As ciências humanas, por sua vez, movidas por pressão e por necessidade de sobrevivência, também têm se reconfigurado radicalmente. E isso é visível nos cursos de graduação que recebem maior quantidade de recursos universitários e nas linhas de pesquisa dominantes nos centros de humanidades. Agora a ênfase é nas chamadas “engenharias sociais”, isto é, aquele conjunto de cursos preocupados fundamentalmente na elaboração de políticas e projetos de reforma social.
Como consequência, saberes até então preocupados com a renovação em matéria de teoria, epistemologia e metodologia estão agora focados exclusivamente na elaboração rápida de intervenção na sociedade, muitas vezes secundarizando a importância de se refletir de modo aprofundado sobre as diversas dimensões dos problemas, inclusive sobre a própria construção social de tais problemas. Virou moda nos corredores da universidade também, dizer que não há o que se aprender mais sobre o mundo, pois tudo é evidente e “claro”. Basta apenas impor as transformações necessárias e rápidas. Não é preciso refletir nem mesmo sobre a própria natureza das “necessidades sociais”.
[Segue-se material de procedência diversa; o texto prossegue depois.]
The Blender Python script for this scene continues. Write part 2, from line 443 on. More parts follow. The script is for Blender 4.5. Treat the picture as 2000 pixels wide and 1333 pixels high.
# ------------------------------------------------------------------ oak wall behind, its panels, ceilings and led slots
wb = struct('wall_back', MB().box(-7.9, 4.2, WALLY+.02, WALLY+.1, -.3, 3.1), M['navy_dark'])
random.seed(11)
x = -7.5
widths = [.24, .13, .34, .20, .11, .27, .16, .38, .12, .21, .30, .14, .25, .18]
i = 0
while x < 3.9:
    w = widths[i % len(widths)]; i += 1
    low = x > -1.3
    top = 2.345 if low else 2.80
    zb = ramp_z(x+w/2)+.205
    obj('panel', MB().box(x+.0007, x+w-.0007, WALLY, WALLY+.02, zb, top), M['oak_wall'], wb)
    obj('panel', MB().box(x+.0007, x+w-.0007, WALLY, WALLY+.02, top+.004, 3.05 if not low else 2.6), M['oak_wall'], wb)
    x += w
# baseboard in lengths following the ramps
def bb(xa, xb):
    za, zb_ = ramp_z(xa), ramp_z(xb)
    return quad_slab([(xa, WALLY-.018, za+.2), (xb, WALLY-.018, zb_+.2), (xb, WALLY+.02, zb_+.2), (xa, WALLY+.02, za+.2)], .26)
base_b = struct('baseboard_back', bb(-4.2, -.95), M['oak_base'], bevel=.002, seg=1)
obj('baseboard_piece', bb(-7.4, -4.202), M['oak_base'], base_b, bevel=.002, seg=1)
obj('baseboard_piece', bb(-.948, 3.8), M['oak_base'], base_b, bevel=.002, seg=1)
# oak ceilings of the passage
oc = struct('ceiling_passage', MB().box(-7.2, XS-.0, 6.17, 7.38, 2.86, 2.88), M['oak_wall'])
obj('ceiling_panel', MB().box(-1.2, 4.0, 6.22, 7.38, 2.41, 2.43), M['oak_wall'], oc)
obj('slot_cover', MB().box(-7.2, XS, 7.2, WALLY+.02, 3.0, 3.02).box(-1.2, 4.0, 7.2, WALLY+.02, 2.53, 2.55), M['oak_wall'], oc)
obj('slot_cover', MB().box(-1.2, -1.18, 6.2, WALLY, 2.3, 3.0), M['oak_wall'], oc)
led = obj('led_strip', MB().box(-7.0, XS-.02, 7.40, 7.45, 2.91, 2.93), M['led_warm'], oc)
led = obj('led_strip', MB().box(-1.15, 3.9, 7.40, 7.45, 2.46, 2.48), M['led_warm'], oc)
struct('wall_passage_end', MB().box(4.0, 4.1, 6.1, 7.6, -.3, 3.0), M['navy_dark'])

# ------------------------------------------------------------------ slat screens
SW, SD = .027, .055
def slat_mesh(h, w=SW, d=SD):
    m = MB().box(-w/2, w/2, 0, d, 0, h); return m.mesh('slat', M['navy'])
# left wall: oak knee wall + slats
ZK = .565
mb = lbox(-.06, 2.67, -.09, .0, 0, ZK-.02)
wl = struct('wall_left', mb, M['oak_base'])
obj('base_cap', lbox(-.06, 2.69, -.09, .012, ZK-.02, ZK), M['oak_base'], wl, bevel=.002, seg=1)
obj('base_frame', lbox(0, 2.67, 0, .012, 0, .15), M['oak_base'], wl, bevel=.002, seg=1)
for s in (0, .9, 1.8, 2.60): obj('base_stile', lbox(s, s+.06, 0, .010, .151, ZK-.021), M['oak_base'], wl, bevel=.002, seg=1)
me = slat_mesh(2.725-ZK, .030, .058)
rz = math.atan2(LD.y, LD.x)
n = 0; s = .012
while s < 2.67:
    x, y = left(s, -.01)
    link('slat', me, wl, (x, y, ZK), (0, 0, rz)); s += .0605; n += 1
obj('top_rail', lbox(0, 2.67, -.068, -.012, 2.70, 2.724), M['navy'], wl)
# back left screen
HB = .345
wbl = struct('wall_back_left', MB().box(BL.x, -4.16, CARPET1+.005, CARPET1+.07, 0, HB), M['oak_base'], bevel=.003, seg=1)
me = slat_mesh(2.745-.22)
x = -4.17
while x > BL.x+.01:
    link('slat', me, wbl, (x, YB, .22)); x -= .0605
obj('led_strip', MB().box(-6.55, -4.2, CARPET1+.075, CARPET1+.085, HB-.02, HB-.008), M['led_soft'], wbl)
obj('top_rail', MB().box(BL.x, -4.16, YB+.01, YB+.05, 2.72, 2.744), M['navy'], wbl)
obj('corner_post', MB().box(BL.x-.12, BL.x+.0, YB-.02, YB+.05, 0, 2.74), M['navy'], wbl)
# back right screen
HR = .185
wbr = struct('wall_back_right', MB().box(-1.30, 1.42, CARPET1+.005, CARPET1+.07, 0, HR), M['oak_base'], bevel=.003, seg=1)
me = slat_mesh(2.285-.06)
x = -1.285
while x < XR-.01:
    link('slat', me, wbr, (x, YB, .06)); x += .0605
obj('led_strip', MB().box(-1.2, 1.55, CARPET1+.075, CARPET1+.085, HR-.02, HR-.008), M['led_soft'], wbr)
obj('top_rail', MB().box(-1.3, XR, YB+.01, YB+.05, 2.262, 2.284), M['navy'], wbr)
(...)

Muito já foi dito sobre o quão lesivo para a civilização pode ser a hegemonia da razão técnica do mundo. A novidade, no entanto, é a soma da razão técnica à hegemonia da razão pragmática. Duas posturas pouco reflexivas com a vida. E que suspendem a criatividade e a imaginação, se não mediadas por uma economia temporal de longo prazo. E mais, por uma renovada curiosidade de “vontade de saber”, com suas positividades, claro. Se a universidade perder isso, a mesma deixará de ser o principal centro de produção e renovação da Crítica da cultura e da civilização. E se reduzirá a apenas uma instituição técnica que oferece diplomas e capital humano recrutável pelo “establishment” da ordem social estabelecida.